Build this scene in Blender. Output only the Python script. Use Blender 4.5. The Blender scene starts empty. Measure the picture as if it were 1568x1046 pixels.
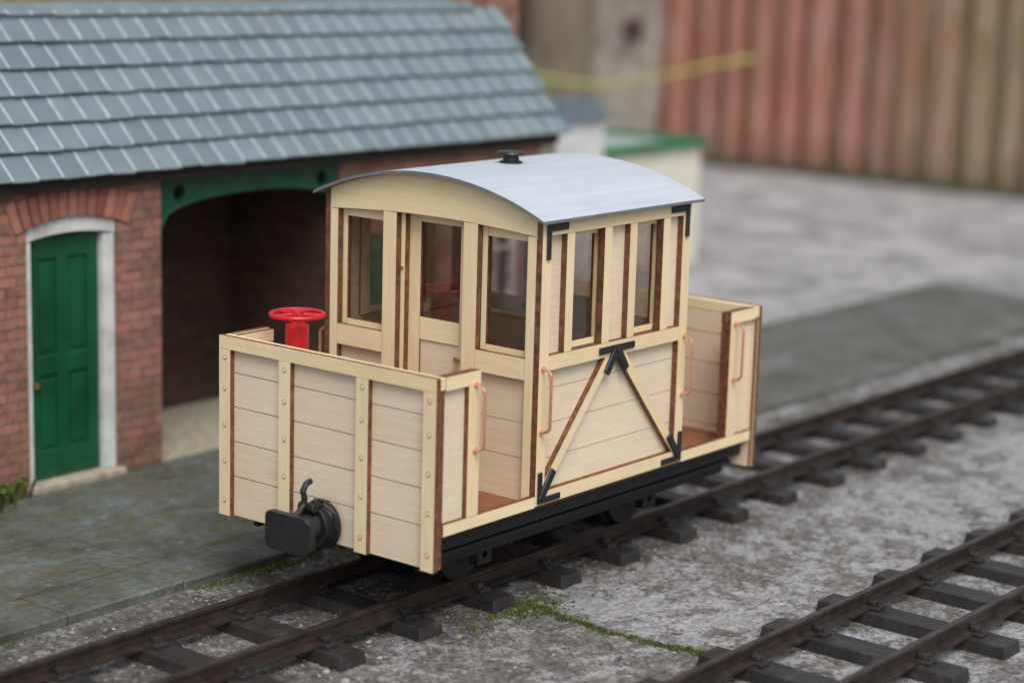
import bpy, bmesh, math, random
from mathutils import Matrix, Vector
random.seed(7)
sc=bpy.context.scene
# ---------------------------------------------------------------- materials
class NT:
    def __init__(s,name):
        s.m=bpy.data.materials.new(name); s.m.use_nodes=True
        s.t=s.m.node_tree; s.b=s.t.nodes['Principled BSDF']; s.c=None
    def n(s,typ,**k):
        nd=s.t.nodes.new(typ)
        for a,v in k.items():
            if a.startswith('_'): setattr(nd,a[1:],v)
            else:
                key=int(a[1:]) if a[0]=='i' and a[1:].isdigit() else a.replace('__',' ')
                if hasattr(v,'is_output'): s.t.links.new(v,nd.inputs[key])
                else: nd.inputs[key].default_value=v
        return nd
    def co(s,scale=(1,1,1)):
        if s.c is None: s.c=s.t.nodes.new('ShaderNodeTexCoord').outputs['Object']
        if scale==(1,1,1): return s.c
        return s.n('ShaderNodeMapping',Vector=s.c,Scale=scale).outputs[0]
    def noise(s,sc,det=4,rough=.6,vec=None,dist=0):
        return s.n('ShaderNodeTexNoise',Vector=vec or s.co(),Scale=sc,Detail=det,Roughness=rough,Distortion=dist).outputs[0]
    def ramp(s,fac,stops):
        r=s.n('ShaderNodeValToRGB',Fac=fac); e=r.color_ramp.elements
        while len(e)<len(stops): e.new(.5)
        for i,(p,c) in enumerate(stops):
            e[i].position=p; e[i].color=(c,c,c,1) if isinstance(c,(int,float)) else (*c,1)
        return r.outputs[0]
    def mix(s,f,a,b,mode='MIX'):
        nd=s.n('ShaderNodeMix',_data_type='RGBA',_blend_type=mode)
        for i,v in ((0,f),(6,a),(7,b)):
            if hasattr(v,'is_output'): s.t.links.new(v,nd.inputs[i])
            elif i==0: nd.inputs[0].default_value=v
            else: nd.inputs[i].default_value=(*v,1) if len(v)==3 else v
        return nd.outputs[2]
    def math(s,op,a,b=0.0,clamp=False):
        return s.n('ShaderNodeMath',_operation=op,_use_clamp=clamp,i0=a,i1=b).outputs[0]
    def set(s,k,v):
        if hasattr(v,'is_output'): s.t.links.new(v,s.b.inputs[k])
        else: s.b.inputs[k].default_value=(*v,1) if isinstance(v,tuple) and len(v)==3 else v
        return s
    def bump(s,h,st=.3,d=.01):
        s.set('Normal',s.n('ShaderNodeBump',Height=h,Strength=st,Distance=d).outputs[0]); return s

def m_wood(name,c1,c2,vert=False,rough=.65):
    k=NT(name); sc_=(22,22,1.6) if vert else (1.6,1.6,30)
    a=k.n('ShaderNodeAttribute',_attribute_name='tint').outputs['Fac']
    g=k.noise(3,5,.65,k.co(sc_)); b=k.noise(2.2,2)
    f=k.math('ADD',k.math('MULTIPLY',g,.55),k.math('MULTIPLY',b,.30)); f=k.math('ADD',f,k.math('MULTIPLY',a,.15))
    c=k.ramp(f,[(.33,c2),(.60,c1)])
    fl=k.noise(5,3,.6,k.co((9,9,1.5) if vert else (1.5,1.5,9)))
    c=k.mix(k.ramp(fl,[(.60,0),(.76,.32)]),c,tuple(x*.74 for x in c2))
    sp=k.noise(160,2,.5); c=k.mix(k.ramp(sp,[(.60,0),(.74,.25)]),c,tuple(x*.6 for x in c2))
    k.set('Base Color',c).set('Roughness',rough)
    k.bump(g,.12,.003); return k.m
strip=m_wood('birch_strip',(.87,.725,.465),(.76,.59,.345))
stripv=m_wood('birch_strip_vertical',(.87,.725,.465),(.76,.59,.345),True)
ply=m_wood('birch_ply',(.83,.70,.53),(.72,.575,.41))
def m_simple(name,c,rough=.6,var=.25,ns=20,metal=0,bs=.1,spec=.5):
    k=NT(name); n=k.noise(ns,4)
    k.set('Base Color',k.ramp(n,[(.3,tuple(x*(1-var) for x in c)),(.7,tuple(min(1,x*(1+var)) for x in c))]))
    k.set('Roughness',rough).set('Metallic',metal).set('Specular IOR Level',spec)
    if bs: k.bump(n,bs,.004)
    return k.m
burn=m_simple('laser_burnt_edge',(.16,.066,.030),.6,.6,45)
groove=m_simple('groove_dark',(.22,.11,.055),.8,.4,40)
floorm=m_simple('van_floor_brown',(.25,.10,.055),.6,.25,12)
black=m_simple('black_painted_iron',(.016,.017,.020),.42,.3,40)
blackp=m_simple('black_underframe',(.006,.007,.008),.5,.3,40)  # underframe black; on the wheels it puts the van's shadow into their colour
red=m_simple('red_paint',(.56,.014,.022),.35,.14,30,bs=.03)
copper=m_simple('copper_wire',(.85,.45,.30),.3,.1,50,metal=.75,bs=0)
roofm=NT('van_roof_paint')
n_=roofm.noise(3,4,.6,roofm.co((.6,9,1))); n2_=roofm.noise(2.5,4)
c_=roofm.ramp(n_,[(.3,(.47,.52,.58)),(.7,(.56,.605,.665))]); c_=roofm.mix(roofm.ramp(n2_,[(.5,0),(.7,.3)]),c_,(.43,.48,.54))
s_=roofm.n('ShaderNodeSeparateXYZ',Vector=roofm.co()); pl_=roofm.math('FRACT',roofm.math('MULTIPLY',s_.outputs[1],9.0))
ln_=roofm.math('GREATER_THAN',pl_,.97); c_=roofm.mix(roofm.math('MULTIPLY',ln_,.3),c_,(.25,.29,.34))
roofm.set('Base Color',c_).set('Roughness',.5); roofm.bump(n_,.15,.004); roofm=roofm.m
roofedge=m_simple('roof_edge_grey',(.16,.17,.18),.6,.2)
k=NT('thin_glazing'); t=k.t
sm=k.noise(5,5,.7); tr=k.n('ShaderNodeBsdfTransparent',Color=k.ramp(sm,[(.35,(.55,.50,.46)),(.65,(.78,.75,.72))])); gl=k.n('ShaderNodeBsdfGlossy',Roughness=.05,Color=(.9,.93,.96,1))
lw=k.n('ShaderNodeLayerWeight',Blend=.35); ff_=k.math('ADD',k.math('MULTIPLY',k.math('POWER',lw.outputs[1],3.0),.55),.10)
mx=k.n('ShaderNodeMixShader',Fac=ff_); t.links.new(tr.outputs[0],mx.inputs[1]); t.links.new(gl.outputs[0],mx.inputs[2])
t.links.new(mx.outputs[0],t.nodes['Material Output'].inputs['Surface']); glass=k.m
def m_brick(name,dark=1.0):
    k=NT(name)
    s=k.n('ShaderNodeSeparateXYZ',Vector=k.co())
    u=k.math('ADD',s.outputs[0],s.outputs[1])
    wv=k.noise(9,2); u=k.math('ADD',u,k.math('MULTIPLY',k.math('SUBTRACT',wv,.5),.016))
    v=k.math('ADD',s.outputs[2],k.math('MULTIPLY',k.math('SUBTRACT',k.noise(7,2),.5),.014))
    vec=k.n('ShaderNodeCombineXYZ',X=u,Y=v).outputs[0]
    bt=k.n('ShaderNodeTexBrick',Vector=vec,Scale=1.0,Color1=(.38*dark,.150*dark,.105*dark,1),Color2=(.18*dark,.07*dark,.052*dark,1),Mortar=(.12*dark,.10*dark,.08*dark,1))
    bt.inputs['Mortar Size'].default_value=.0045; bt.inputs['Mortar Smooth'].default_value=.3
    bt.inputs['Brick Width'].default_value=.118; bt.inputs['Row Height'].default_value=.0425; bt.inputs['Bias'].default_value=-.1
    n1=k.noise(22,6,.7); n2=k.noise(3,3)
    c=k.mix(k.ramp(n1,[(.42,0),(.72,.6)]),bt.outputs[0],(.46*dark,.29*dark,.21*dark))
    c=k.mix(k.ramp(n2,[(.48,0),(.70,.65)]),c,(.11*dark,.09*dark,.06*dark))
    lowm=k.n('ShaderNodeMapRange',Value=s.outputs[2],i1=-.27,i2=-.05,i3=.8,i4=0.0).outputs[0]
    c=k.mix(k.math('MULTIPLY',lowm,k.noise(8,4)),c,(.03,.04,.02))
    k.set('Base Color',c).set('Roughness',.85)
    h=k.math('ADD',k.math('MULTIPLY',bt.outputs[1],-1.0),k.math('MULTIPLY',n1,.7))
    k.bump(h,.9,.010); return k.m
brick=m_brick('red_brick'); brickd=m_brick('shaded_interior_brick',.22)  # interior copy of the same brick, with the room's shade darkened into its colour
def m_attr(name,c1,c2,rough,ns=25,spec=.5):
    k=NT(name); a=k.n('ShaderNodeAttribute',_attribute_name='tint').outputs['Fac']
    base=k.mix(a,c1,c2); n=k.noise(ns,5)
    c=k.mix(k.ramp(n,[(.35,0),(.7,.35)]),base,tuple(x*.6 for x in c1))
    k.set('Base Color',c).set('Roughness',rough).set('Specular IOR Level',spec); k.bump(n,.25,.005); return k.m
slate=m_attr('slate',(.150,.205,.230),(.200,.26,.285),.38,9)
vouss=m_attr('arch_brick',(.24,.085,.06),(.44,.20,.14),.85)
joint=m_simple('slate_joint_light',(.66,.70,.72),.6,.2)
green=m_simple('green_paint',(.004,.078,.032),.4,.3,6)
greend=m_simple('green_beam_paint',(.004,.055,.028),.4,.3,8)
white=m_simple('white_paint',(.62,.64,.64),.5,.22,10)
cream=m_simple('cream_paint',(.70,.68,.57),.6,.08,4)
stone=m_simple('threshold_stone',(.38,.34,.25),.85,.3,20,bs=.3)
brass=m_simple('brass',(.6,.42,.15),.35,.1,metal=.8,bs=0)
k=NT('sleeper_plastic'); n=k.noise(14,5,.7); k.set('Base Color',k.ramp(n,[(.35,(.018,.016,.016)),(.6,(.038,.034,.033)),(.8,(.11,.10,.09))])).set('Roughness',.5); k.bump(k.noise(20,4,.6,k.co((1,.15,1))),.5,.006); sleeperm=k.m
k=NT('rail_metal'); n=k.noise(16,5,.7); k.set('Base Color',k.ramp(n,[(.35,(.034,.026,.023)),(.7,(.085,.064,.056))])).set('Roughness',.34).set('Metallic',.45); k.bump(n,.15,.003); railm=k.m
darkin=m_simple('dark_timber',(.02,.016,.012),.8,.3)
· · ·
State the number of lines that contain the string "Vector", with no other words.

**Output for this task**: 6